EXTRACTED DATA

◆ ◆ ◆

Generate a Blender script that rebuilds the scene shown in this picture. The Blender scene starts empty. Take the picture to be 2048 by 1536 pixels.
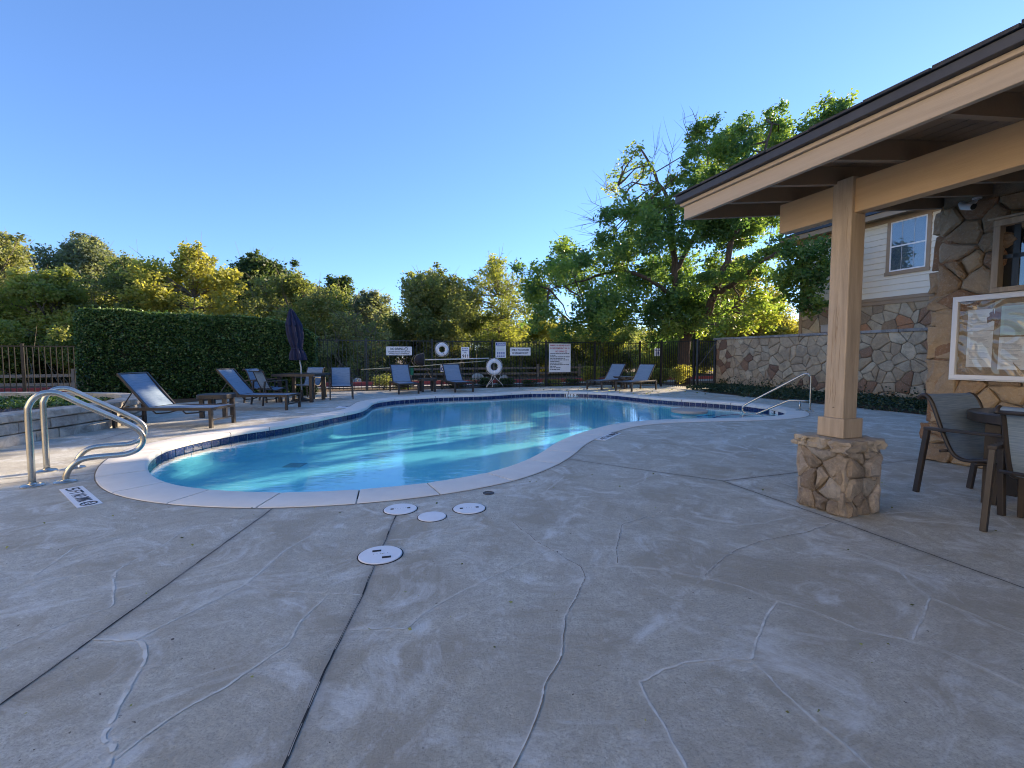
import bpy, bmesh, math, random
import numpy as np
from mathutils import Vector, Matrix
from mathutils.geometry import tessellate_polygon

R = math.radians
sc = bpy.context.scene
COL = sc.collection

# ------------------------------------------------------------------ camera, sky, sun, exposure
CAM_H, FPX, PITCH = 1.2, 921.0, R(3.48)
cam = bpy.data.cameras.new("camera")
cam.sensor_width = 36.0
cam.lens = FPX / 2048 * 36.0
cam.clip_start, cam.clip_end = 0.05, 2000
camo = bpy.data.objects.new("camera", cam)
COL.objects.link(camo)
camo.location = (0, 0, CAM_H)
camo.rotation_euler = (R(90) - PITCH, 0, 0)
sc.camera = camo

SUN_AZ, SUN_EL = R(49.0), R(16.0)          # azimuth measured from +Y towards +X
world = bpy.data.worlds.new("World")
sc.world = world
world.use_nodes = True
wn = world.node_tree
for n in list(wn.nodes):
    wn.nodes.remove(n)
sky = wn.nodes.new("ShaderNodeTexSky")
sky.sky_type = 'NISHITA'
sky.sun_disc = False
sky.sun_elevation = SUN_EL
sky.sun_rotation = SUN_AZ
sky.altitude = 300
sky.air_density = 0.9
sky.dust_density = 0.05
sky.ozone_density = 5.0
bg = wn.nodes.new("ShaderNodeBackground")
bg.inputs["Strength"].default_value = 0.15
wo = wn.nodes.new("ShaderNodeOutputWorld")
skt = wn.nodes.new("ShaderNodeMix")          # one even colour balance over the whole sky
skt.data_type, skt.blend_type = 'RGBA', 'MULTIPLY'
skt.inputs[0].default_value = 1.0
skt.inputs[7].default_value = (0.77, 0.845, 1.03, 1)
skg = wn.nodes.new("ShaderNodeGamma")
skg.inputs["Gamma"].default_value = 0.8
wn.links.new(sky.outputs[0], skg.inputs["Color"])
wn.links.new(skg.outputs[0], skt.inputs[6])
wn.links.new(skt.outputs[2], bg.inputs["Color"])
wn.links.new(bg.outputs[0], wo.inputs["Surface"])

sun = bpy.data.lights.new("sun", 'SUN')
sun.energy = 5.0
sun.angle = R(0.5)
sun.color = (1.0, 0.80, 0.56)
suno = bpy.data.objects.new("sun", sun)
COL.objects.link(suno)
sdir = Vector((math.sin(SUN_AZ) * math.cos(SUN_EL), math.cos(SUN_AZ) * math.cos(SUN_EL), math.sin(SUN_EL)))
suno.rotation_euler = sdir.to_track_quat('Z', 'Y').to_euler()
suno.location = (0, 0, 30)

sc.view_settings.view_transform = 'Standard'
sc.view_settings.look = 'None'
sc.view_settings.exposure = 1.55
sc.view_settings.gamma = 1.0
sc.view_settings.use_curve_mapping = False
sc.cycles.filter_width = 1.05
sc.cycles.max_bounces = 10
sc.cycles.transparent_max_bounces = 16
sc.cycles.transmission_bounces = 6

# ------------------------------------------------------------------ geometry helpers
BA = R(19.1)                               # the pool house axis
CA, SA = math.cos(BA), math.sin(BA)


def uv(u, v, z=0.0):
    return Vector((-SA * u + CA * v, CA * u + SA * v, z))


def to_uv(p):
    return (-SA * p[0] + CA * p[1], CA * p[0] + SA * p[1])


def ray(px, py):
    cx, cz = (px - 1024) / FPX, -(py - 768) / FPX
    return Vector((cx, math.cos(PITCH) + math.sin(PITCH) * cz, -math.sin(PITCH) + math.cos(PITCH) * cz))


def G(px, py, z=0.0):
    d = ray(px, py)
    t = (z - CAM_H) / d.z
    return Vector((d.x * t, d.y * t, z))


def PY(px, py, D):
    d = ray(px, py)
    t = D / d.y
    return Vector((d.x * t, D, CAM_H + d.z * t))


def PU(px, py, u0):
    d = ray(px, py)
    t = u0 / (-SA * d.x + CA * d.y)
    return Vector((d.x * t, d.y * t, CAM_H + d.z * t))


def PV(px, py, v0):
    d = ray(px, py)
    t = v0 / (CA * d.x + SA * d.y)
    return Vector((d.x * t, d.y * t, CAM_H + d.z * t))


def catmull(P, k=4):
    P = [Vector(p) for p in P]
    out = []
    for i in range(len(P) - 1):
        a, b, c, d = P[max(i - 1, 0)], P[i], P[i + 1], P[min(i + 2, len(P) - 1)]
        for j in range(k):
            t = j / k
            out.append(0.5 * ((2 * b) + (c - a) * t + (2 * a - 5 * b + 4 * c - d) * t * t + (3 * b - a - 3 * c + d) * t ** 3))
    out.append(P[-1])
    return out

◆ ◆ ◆

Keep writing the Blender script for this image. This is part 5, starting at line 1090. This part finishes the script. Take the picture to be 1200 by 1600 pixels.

◆ ◆ ◆

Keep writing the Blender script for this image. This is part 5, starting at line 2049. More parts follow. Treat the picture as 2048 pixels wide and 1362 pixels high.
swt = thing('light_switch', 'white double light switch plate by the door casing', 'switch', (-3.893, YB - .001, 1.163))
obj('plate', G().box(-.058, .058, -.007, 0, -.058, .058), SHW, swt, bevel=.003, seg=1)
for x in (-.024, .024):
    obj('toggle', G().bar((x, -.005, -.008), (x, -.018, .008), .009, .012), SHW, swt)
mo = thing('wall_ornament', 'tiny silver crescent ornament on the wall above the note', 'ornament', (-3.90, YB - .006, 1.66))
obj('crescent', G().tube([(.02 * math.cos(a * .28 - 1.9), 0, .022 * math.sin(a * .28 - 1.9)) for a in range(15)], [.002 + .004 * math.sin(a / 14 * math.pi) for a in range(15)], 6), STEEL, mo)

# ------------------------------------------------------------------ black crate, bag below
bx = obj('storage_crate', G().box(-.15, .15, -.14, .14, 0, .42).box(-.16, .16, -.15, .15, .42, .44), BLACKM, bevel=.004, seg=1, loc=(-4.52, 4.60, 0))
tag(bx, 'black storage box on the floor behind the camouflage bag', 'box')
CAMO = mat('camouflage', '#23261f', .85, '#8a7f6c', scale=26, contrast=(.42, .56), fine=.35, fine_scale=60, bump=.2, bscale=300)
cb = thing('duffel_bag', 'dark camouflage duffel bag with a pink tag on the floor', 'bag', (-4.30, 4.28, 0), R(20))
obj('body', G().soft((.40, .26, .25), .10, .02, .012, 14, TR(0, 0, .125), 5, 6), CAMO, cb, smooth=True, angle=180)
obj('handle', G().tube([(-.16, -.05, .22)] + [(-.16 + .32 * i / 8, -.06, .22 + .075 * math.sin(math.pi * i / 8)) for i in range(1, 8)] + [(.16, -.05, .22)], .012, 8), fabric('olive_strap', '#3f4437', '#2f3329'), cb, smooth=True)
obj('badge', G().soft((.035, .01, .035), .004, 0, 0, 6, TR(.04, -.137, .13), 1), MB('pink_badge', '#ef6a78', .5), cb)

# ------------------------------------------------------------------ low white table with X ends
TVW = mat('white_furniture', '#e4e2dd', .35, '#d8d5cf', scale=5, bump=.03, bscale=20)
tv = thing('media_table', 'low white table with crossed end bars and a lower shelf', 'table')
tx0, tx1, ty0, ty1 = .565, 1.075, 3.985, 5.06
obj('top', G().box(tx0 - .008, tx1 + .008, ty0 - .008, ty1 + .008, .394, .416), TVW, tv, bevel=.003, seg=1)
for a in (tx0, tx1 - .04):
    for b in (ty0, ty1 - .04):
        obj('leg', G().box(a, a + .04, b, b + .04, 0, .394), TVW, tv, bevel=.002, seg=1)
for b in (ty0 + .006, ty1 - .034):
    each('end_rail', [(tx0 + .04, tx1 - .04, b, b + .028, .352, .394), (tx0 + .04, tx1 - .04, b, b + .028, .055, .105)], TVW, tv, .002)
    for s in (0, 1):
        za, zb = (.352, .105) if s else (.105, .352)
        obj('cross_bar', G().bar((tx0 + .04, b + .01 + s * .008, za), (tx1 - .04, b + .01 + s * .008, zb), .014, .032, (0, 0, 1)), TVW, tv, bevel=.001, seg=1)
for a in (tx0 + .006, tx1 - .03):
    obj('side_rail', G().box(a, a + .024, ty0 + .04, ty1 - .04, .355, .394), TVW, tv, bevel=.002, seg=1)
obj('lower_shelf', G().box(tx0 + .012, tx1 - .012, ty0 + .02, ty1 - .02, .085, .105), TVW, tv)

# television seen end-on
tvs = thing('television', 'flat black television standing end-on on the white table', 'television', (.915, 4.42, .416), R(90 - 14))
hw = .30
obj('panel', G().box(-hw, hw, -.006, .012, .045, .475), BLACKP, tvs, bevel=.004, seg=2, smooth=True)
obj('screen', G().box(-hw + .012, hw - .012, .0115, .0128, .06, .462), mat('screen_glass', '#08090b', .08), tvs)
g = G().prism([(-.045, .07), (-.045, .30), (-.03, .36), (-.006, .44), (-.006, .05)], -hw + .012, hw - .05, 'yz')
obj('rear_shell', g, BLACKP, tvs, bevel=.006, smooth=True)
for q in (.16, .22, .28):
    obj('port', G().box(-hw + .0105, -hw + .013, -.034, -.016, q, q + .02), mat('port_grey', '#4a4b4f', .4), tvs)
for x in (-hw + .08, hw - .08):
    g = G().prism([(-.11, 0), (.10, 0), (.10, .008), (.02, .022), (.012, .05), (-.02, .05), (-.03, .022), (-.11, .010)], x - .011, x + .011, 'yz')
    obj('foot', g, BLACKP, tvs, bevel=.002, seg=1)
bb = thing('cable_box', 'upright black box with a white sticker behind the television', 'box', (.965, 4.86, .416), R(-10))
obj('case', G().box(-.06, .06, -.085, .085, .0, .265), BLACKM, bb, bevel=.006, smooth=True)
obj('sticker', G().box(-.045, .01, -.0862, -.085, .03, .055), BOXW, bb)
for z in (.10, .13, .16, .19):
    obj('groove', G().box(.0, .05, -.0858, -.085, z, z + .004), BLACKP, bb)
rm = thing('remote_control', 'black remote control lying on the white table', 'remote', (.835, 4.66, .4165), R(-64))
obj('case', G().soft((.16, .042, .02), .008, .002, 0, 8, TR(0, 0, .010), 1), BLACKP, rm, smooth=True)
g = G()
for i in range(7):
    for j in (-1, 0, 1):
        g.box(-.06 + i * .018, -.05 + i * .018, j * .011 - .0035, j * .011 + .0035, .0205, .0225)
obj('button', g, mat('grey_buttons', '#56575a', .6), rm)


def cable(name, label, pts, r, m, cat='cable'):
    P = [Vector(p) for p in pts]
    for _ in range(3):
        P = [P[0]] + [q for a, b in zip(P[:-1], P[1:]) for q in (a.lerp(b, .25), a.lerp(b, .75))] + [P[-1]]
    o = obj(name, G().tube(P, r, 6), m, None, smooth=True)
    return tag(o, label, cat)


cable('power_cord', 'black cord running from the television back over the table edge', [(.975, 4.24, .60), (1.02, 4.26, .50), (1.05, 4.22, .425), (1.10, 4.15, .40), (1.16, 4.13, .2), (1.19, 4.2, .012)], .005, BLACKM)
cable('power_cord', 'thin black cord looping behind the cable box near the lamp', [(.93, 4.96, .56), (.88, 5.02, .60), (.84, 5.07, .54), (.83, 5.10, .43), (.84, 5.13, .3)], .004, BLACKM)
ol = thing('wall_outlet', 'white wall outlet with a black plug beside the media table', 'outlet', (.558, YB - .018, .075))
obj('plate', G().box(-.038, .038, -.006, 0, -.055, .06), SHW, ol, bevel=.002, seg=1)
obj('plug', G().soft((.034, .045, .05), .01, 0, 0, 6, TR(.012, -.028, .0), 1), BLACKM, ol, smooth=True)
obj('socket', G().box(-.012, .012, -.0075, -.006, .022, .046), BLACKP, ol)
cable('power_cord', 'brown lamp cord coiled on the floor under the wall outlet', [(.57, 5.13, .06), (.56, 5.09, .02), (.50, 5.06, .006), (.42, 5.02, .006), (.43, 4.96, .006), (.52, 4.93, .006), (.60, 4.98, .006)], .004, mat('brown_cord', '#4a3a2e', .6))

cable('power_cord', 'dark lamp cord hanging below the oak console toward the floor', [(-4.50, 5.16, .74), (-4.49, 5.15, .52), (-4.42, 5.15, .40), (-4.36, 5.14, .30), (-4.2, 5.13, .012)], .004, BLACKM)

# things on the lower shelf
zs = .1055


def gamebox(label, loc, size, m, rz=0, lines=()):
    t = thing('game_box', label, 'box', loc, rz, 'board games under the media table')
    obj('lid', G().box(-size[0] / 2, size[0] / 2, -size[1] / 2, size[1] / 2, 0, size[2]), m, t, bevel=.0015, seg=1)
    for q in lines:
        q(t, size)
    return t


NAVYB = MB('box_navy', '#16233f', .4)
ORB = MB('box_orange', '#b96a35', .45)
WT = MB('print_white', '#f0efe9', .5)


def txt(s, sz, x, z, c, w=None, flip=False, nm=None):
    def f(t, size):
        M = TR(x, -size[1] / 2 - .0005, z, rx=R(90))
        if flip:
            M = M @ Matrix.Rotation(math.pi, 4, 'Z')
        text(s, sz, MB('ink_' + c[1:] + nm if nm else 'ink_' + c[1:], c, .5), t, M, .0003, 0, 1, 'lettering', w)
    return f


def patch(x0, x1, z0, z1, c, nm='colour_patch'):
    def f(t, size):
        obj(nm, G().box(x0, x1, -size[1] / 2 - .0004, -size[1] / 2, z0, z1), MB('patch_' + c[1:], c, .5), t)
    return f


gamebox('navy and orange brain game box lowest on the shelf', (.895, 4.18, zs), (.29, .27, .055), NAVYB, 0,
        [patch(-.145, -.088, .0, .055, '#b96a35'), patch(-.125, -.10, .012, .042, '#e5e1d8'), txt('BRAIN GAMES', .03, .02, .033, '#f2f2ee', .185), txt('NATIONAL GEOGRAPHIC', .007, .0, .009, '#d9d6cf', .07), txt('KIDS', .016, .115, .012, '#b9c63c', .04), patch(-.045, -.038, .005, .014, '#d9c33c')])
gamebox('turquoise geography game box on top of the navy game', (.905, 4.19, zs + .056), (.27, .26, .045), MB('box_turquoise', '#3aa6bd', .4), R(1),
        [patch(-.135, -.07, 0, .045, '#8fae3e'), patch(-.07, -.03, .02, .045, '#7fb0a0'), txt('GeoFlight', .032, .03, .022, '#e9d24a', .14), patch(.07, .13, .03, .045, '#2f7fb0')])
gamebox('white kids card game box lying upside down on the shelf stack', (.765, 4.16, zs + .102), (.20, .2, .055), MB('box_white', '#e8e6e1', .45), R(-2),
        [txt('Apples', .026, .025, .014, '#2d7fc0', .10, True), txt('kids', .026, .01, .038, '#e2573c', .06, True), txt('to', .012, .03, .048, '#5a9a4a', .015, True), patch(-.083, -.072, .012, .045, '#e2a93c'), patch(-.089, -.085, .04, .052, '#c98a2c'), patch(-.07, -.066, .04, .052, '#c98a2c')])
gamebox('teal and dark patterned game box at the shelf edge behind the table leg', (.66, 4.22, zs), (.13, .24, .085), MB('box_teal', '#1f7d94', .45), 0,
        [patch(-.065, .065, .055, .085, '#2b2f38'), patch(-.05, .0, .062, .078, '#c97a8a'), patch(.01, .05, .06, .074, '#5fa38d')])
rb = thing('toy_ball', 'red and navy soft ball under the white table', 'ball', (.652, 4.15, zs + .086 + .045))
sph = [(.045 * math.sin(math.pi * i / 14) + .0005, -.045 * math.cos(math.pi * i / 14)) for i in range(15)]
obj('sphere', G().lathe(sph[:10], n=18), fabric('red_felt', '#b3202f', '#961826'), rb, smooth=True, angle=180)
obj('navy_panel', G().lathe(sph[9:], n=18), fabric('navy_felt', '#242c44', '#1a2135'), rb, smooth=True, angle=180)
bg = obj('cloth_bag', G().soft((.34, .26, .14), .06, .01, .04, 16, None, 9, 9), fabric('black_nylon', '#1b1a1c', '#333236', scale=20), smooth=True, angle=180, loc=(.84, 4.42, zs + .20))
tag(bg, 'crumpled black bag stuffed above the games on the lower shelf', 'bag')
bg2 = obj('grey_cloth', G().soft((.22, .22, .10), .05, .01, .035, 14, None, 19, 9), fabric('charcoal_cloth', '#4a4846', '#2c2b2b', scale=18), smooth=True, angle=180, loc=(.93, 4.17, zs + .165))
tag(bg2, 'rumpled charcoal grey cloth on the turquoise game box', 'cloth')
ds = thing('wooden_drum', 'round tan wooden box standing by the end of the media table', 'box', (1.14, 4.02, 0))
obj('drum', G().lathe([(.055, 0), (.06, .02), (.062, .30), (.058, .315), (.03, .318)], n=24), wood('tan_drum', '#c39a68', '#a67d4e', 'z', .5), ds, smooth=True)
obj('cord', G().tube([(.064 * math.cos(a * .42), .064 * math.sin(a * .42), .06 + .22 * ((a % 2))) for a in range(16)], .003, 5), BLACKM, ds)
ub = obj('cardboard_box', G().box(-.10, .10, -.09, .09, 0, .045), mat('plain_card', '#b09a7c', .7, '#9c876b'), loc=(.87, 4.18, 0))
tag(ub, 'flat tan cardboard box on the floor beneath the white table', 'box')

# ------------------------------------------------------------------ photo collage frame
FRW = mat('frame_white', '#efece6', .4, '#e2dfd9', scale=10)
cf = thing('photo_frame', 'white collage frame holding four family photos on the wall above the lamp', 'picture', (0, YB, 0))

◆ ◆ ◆

WHAT THE TASK ASKS
Begin with the line that contains "Generate a Blender" and end with the line that contains "COL = sc.collection"; write out both and all lines between exactly, but no pictures.

RIGHT ANSWER
Generate a Blender script that rebuilds the scene shown in this picture. The Blender scene starts empty. Take the picture to be 2048 by 1536 pixels.
import bpy, bmesh, math, random
import numpy as np
from mathutils import Vector, Matrix
from mathutils.geometry import tessellate_polygon

R = math.radians
sc = bpy.context.scene
COL = sc.collection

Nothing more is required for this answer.